Nanoscheduling

RAMCloud servers do not currently manage their threads very efficiently. This page documents some of the problems with the current approach, and also serves as a collection point for design notes on a new "nanoscheduler" that might solve the problems.

Problems

  • The degree of concurrency within a server is configured when it starts, for example by specifying the number of worker threads for each service.  However, it's not clear how to set these configuration options. The "right" configuration depends on how many cores the machine has, and it could vary dynamically depending on workload.
  • If all of the workers for server are busy, the dispatch thread queues any new requests. However, the turnaround time for dispatching requests from the queue is very slow. For example, in the YCSB "A" workload, it can take 1 microsecond or more between when a worker thread finishes its current request and when it receives a new request to start processing. Even though the server is maxed out, neither the dispatch thread or the worker threads are fully utilized.
  • In the YCSB "A" workload at 90% memory utilization, having 3 worker threads for the master service runs slower than having only 1 (12.4 kops/sec/server vs, 16.1 kops/sec/server).
  • Housekeeping tasks such as the log cleaner compete for threads with the workers. It would be better to reduce the number of workers temporarily while the cleaners running so that the operating system does not have to  deschedule any of RAMCloud's threads.
  • There is no mechanism for the operating system to tell RAMCloud how many threads it's going to schedule, or for RAMCloud to pick which threads those are. A new OS API for this could be very useful (but, need to review Scheduler Activations to see if perhaps that already solved this problem).
  • If a worker thread blocks for a long time on a nested RPC, it might make sense for it to switch over to some other task until result comes back, if this context switching can be done quickly enough.
  • The assignment of work  to threads feels too coarse-grained. For example, it might be useful to use a separate thread just for sending network packets under  conditions of high load, but right now there's no way to separate that from the other dispatch thread functions (it probably wouldn't make sense to dedicate a thread to this permanently).
  • Write throughput under load is poor in RAMCloud because replication operations are effectively serialized.
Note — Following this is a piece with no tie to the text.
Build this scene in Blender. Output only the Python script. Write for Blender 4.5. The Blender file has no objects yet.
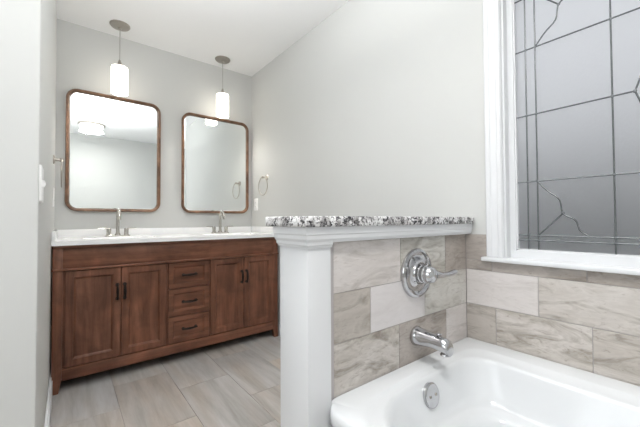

The best we can currently hope for now is that during one replication operation, several other writes can add entries to the log, so that the next replication operation  can handle all of the new entries at once. However, this uses threads relatively inefficiently: it takes 2N master service threads to get N-way batching, and all of those threads but one are idle. Ideally it should be easy and efficient for any number of writes to get batched together, so that if a replication operation takes a long time, then the next replication will handle a huge number of writes. This means that some threads/cores must multiplex among several write RPCs.

Scheduler Activations

Here is some information on Scheduler Activations, which has many of the same goals as nanoscheduling.

  • The goal is for the kernel to provide each application with a "virtual multiprocessor": the kernel controls the number of processors allocated to the application, but the application can use the processors wherever it wants.
  • In Scheduler Activations, the kernel starts up what is effectively a new thread (a "scheduler activation") whenever it wants to notify the application of anything. Typically it does this by interrupting an existing activation, effectively delivering 2 notifications: one for the desired event and one for the preemption. Wouldn't it would be simpler and more efficient to do these notifications by leaving messages in shared memory, which the application can poll?

Miscellaneous Thoughts

  • This new mechanism might also be useful in a VM world, where the hypervisor allocates cores to guest OSes (which adjust their requests based on demand), the guest OSes allocate cores to applications (based on their requests), and applications schedule cores to fibers.
  • The new OS APIs should be designed with polling in mind. For example, if an OS needs to reclaim a core from an application, it leaves a note in memory, which the application's nanoscheduler sees and then picks a thread to relinquish.
  • With the increasing number of cores, and the importance of application-level thread scheduling, it makes more sense for OSes to think of cores as a resource to be allocated, not scheduled.